When it comes to peanut supply, the peanut market looks at one number particularly: How many days’ worth of peanuts will carry-out from the previous season and carry-in to the next? Peanut shelling facilities need to shell year-round. The industry needs a carry-out each year to keep things shelling as the old crop supply dwindles and new crop supply, which happens between August and the end of October, giving the new crop time to be harvested and delivered to shellers.
By Lovatt’s calculations if domestic and export demand remains constant, the industry will have about 96 days’ worth of peanuts going into the 2017 marketing year. That’s the kind of stocks/uses ration to support current market prices.
The world’s carry-out of peanuts annually has been dropping since 2013, when there was a record 3 million metric ton carry-out into the 2014 year. The 2016 world carry-out supply is pegged closer to 2 million.
The U.S. farm economy is going through rough times, rougher than those not close to the farmgate understand. Commodity prices are low and sluggish. The critical concerns for peanut farmers and other agronomic-crop farmers going into next year will be financing and cash flow. With that in mind, he said:
“When you start looking at the 2017 crop, farmers are going to have to take a hard look at the average market price paid for the 2016 crop and try to make a projection on what the PLC payment may look like in October of ’17 (which is when payments are issued), and use that calculation and measure that against the options are available to them for cotton, corn and soybean. I suspect we are going to see a slight decrease in peanut acres next year but everything is dependent on what these competitive crops can offer.”
Reality check
Though the U.S. is a primary source for high-quality edible peanuts, he said, it is a good reality check to know just how big, or little, the U.S. is when it comes to planted peanut acres in the world. Converted to hectares, which is about 2.5 acres, U.S. farmers planted about 642,000 hectares of peanuts this year.

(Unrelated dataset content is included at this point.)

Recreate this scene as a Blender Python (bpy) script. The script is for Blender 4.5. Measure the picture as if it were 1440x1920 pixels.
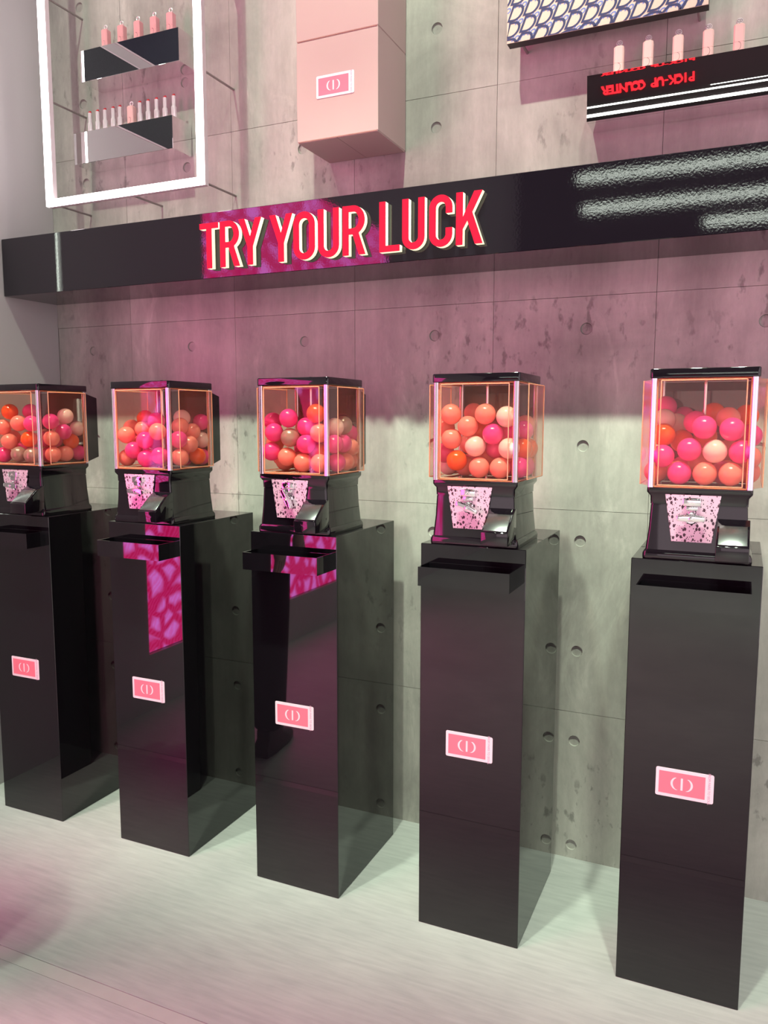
import bpy, bmesh, math, random
from mathutils import Vector, Matrix

for o in list(bpy.data.objects):
    bpy.data.objects.remove(o, do_unlink=True)
S = bpy.context.scene
C = S.collection
PI = math.pi

# ------------------------------------------------------------------ camera
F_PX = 1486.5753
CAM = Vector((1.2125, -2.2672, 1.3028))
YAW, PITCH, ROLL = 0.4248, -0.1164, 0.0011
cam_data = bpy.data.cameras.new('camera')
cam_data.sensor_fit = 'VERTICAL'
cam_data.sensor_height = 36.0
cam_data.lens = F_PX / 1920.0 * 36.0
cam_data.clip_start = 0.02
cam = bpy.data.objects.new('camera', cam_data)
C.objects.link(cam)
_f = Vector((-math.sin(YAW) * math.cos(PITCH), math.cos(YAW) * math.cos(PITCH), math.sin(PITCH)))
_r = Vector((math.cos(YAW), math.sin(YAW), 0))
_u = _r.cross(_f)
_c, _s = math.cos(ROLL), math.sin(ROLL)
_r, _u = _c * _r + _s * _u, -_s * _r + _c * _u
M = Matrix((( _r.x, _u.x, -_f.x, CAM.x), (_r.y, _u.y, -_f.y, CAM.y), (_r.z, _u.z, -_f.z, CAM.z), (0, 0, 0, 1)))
cam.matrix_world = M
S.camera = cam

# ------------------------------------------------------------------ world, lights, exposure
w = bpy.data.worlds.new('store_ambience')
S.world = w
w.use_nodes = True
bg = w.node_tree.nodes['Background']
bg.inputs[0].default_value = (0.86, 0.70, 0.75, 1)     # pink glow of the shop hall around
bg.inputs[1].default_value = 1.75
S.view_settings.view_transform = 'Standard'
S.view_settings.look = 'None'
S.view_settings.gamma = 1.0
S.view_settings.use_curve_mapping = False
S.view_settings.exposure = 0.0

KEY_COL = (0.84, 1.0, 0.76)
def track_spot(x, y, z, tx, ty, tz, power, size=82, radius=0.02, blend=0.5):
    d = bpy.data.lights.new('track_spot', 'SPOT')
    d.energy = power; d.color = KEY_COL; d.spot_size = math.radians(size); d.spot_blend = blend
    d.shadow_soft_size = radius
    o = bpy.data.objects.new('track_spot', d); C.objects.link(o)
    o.location = (x, y, z)
    o.rotation_euler = (Vector((tx, ty, tz)) - Vector((x, y, z))).to_track_quat('-Z', 'Y').to_euler()
    return o
KEY_Y, KEY_Z = -1.5, 3.98
for kx, kp in ((-1.08, 230), (-0.625, 330), (-0.12, 330), (0.38, 330), (0.88, 330), (1.40, 330)):   # one lamp over each gap
    track_spot(kx, KEY_Y, KEY_Z, kx, 0.0, 0.40, kp * 1.06, 33, 0.05, 0.9)
for kx, kp in ((-0.62, 115), (0.38, 240), (1.30, 105)):                                             # washing the upper wall
    track_spot(kx, KEY_Y, KEY_Z, kx, 0.0, 2.30, kp, 44, 0.03, 1.0)
for kx, ky in ((-0.1, -2.1), (0.2, -3.4), (2.2, -3.4), (0.2, -5.6), (2.2, -5.6)):       # downlights further back in the hall; nearest one added to brighten front floor
    track_spot(kx, ky, 4.2, kx, ky - 0.1, 0.0, 420 if ky < -3 else 240, 76 if ky < -3 else 50, 0.05, 0.8)

# ------------------------------------------------------------------ helpers
class MB:
    def __init__(self):
        self.v = []; self.f = []
    def add(self, vs, fs):
        b = len(self.v); self.v += [tuple(x) for x in vs]; self.f += [tuple(b + i for i in f) for f in fs]; return self
    def box(self, x0, x1, y0, y1, z0, z1):
        return self.add([(x0,y0,z0),(x1,y0,z0),(x1,y1,z0),(x0,y1,z0),(x0,y0,z1),(x1,y0,z1),(x1,y1,z1),(x0,y1,z1)],
                        [(0,3,2,1),(4,5,6,7),(0,1,5,4),(1,2,6,5),(2,3,7,6),(3,0,4,7)])
    def loft(self, rings, cap=True):
        n = len(rings[0]); vs = [p for r in rings for p in r]; fs = []
        for k in range(len(rings) - 1):
            for i in range(n):
                j = (i + 1) % n
                fs.append((k*n+i, k*n+j, (k+1)*n+j, (k+1)*n+i))
        if cap:
            fs.append(tuple(range(n))[::-1]); fs.append(tuple((len(rings)-1)*n + i for i in range(n)))
        return self.add(vs, fs)
    def tube(self, a, b, r, n=10, r2=None):
        a = Vector(a); b = Vector(b); d = (b - a).normalized()
        u = d.orthogonal().normalized(); w_ = d.cross(u)
        r2 = r if r2 is None else r2
        R = [[p + (u*math.cos(2*PI*i/n) + w_*math.sin(2*PI*i/n))*rr for i in range(n)] for p, rr in ((a, r), (b, r2))]
        return self.loft(R)
    def lathe(self, prof, n=20, o=(0,0,0), axis='z'):
        R = []
        for r, h in prof:
            ring = []
            for i in range(n):
                c, s = math.cos(2*PI*i/n)*r, math.sin(2*PI*i/n)*r
                ring.append((o[0]+c, o[1]+s, o[2]+h) if axis == 'z' else (o[0]+c, o[1]-h, o[2]+s))
            R.append(ring)
        return self.loft(R)
    def prism(self, poly, y0, y1):
        "polygon in x,z, extruded along y"
        n = len(poly)
        return self.add([(x, y0, z) for x, z in poly] + [(x, y1, z) for x, z in poly],
                        [tuple(range(n)), tuple(n + i for i in range(n))[::-1]] + [(i, n+i, n+(i+1)%n, (i+1)%n) for i in range(n)])
    def torus(self, o, R, r, n=20, m=8, nrm='y'):
        vs = []; fs = []
        for i in range(n):
            a = 2*PI*i/n
            for j in range(m):
                b = 2*PI*j/m
                q = (R + r*math.cos(b)); x, z, y = q*math.cos(a), q*math.sin(a), r*math.sin(b)
                vs.append((o[0]+x, o[1]+y, o[2]+z) if nrm == 'y' else (o[0]+x, o[1]+z, o[2]+y))
        for i in range(n):
            for j in range(m):
                fs.append((i*m+j, ((i+1)%n)*m+j, ((i+1)%n)*m+(j+1)%m, i*m+(j+1)%m))
        return self.add(vs, fs)
    def mesh(self, name, mat, bevel=0, seg=2, smooth=None):
        me = bpy.data.meshes.new(name)
        bm = bmesh.new()
        V = [bm.verts.new(v) for v in self.v]
        for f in self.f:
            try: bm.faces.new([V[i] for i in f])
            except ValueError: pass
        bmesh.ops.recalc_face_normals(bm, faces=bm.faces)
        if bevel:
            es = [e for e in bm.edges if len(e.link_faces) == 2 and e.calc_face_angle(0) > 0.35]
            bmesh.ops.bevel(bm, geom=es, offset=bevel, segments=seg, profile=0.5, affect='EDGES', clamp_overlap=True)
        bm.to_mesh(me); bm.free()
        if mat: me.materials.append(mat)
        if smooth is None: smooth = bool(bevel)
        if smooth:
            for pl in me.polygons: pl.use_smooth = True
            try: me.set_sharp_from_angle(angle=math.radians(40))
            except Exception: pass
        return me
    def build(self, name, mat, parent=None, bevel=0, seg=2, smooth=None, loc=None, label=None):
        o = bpy.data.objects.new(name, self.mesh(name, mat, bevel, seg, smooth)); C.objects.link(o)
        if parent: o.parent = parent
        if loc: o.location = loc
        if label: o['label'] = label
        return o

def link(name, me, parent=None, loc=None):
    o = bpy.data.objects.new(name, me); C.objects.link(o)
    if parent: o.parent = parent
    if loc: o.location = loc
    return o
def thing(name, label, cat, loc=(0,0,0), group=None):
    o = bpy.data.objects.new(name, None); C.objects.link(o); o.location = loc
    o.empty_display_size = 0.05
    return tag(o, label, cat, group)
def tag(o, label, cat, group=None):
    o['label'] = label; o['category'] = cat
    if group: o['group'] = group
    return o
def struct(o):
    o['kind'] = 'structure'; return o
def copy_tree(o, parent=None):
    c = o.copy(); C.objects.link(c); c.parent = parent
    for ch in list(o.children): copy_tree(ch, c)
    return c
def curve_mesh(name, loops, depth, mat):
    "closed 2-D loops (holes resolved) in x,z -> mesh with thickness along y (front at y=0, back at y=depth)"
    cu = bpy.data.curves.new(name, 'CURVE'); cu.dimensions = '2D'; cu.fill_mode = 'BOTH'; cu.extrude = depth/2
    for lp in loops:
        s = cu.splines.new('POLY'); s.points.add(len(lp) - 1)
        for q, (x, z) in zip(s.points, lp): q.co = (x, z, 0, 1)
        s.use_cyclic_u = True
    t = bpy.data.objects.new('tmp', cu); C.objects.link(t)
    me = bpy.data.meshes.new_from_object(t.evaluated_get(bpy.context.evaluated_depsgraph_get()))
    bpy.data.objects.remove(t); bpy.data.curves.remove(cu)
    me.transform(Matrix.Translation((0, depth/2, 0)) @ Matrix.Rotation(PI/2, 4, 'X'))
    me.name = name; me.materials.clear(); me.materials.append(mat)
    return me
def text_mesh(name, body, size, depth, mat, shear=0, align='CENTER', spacing=1.0, offset=0):
    cu = bpy.data.curves.new(name, 'FONT'); cu.body = body; cu.size = size; cu.extrude = depth/2; cu.shear = shear
    cu.align_x = align; cu.align_y = 'CENTER'; cu.space_character = spacing; cu.offset = offset
    t = bpy.data.objects.new('tmp', cu); C.objects.link(t)
    me = bpy.data.meshes.new_from_object(t.evaluated_get(bpy.context.evaluated_depsgraph_get()))
    bpy.data.objects.remove(t); bpy.data.curves.remove(cu)
    me.transform(Matrix.Translation((0, depth/2, 0)) @ Matrix.Rotation(PI/2, 4, 'X'))
    me.name = name; me.materials.clear(); me.materials.append(mat)
    return me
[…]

In comparison, India planted 5.3 million hectares, and China farmers planted 4.7 million hectares this year. Nigeria planted three times more peanuts and Sudan twice as much as U.S. farmers this year.
To illustrate how tough it is to get solid market data for peanuts domestically at times, and certainly the almost impossible notion of gaining solid market numbers from other peanut countries, he referred to a conversation he recently had with a friend in the peanut industry:
The U.S. has roughly 6,500 peanut farmers and they planted, to round things off, roughly 650,000 hectares of peanuts this year; that averages to about 100 hectares, or about 250 acres, planted per U.S. peanut farmer. “And we still have trouble getting reliable data,” he said.
China is said to have planted 4.7 million hectares of peanuts this year. His friend told him the number of peanut farmers in China is likely close to 20 million, which averages out to half-an-acre or at best one acre of peanuts per Chinese peanut farmer, which in essence means there are no peanut ‘farmers’ in China; there are peanut “gardeners,” he said.
“How in the world can you expect to get reliable numbers if that is the case?” Lovatt said. “The truth is you don’t.”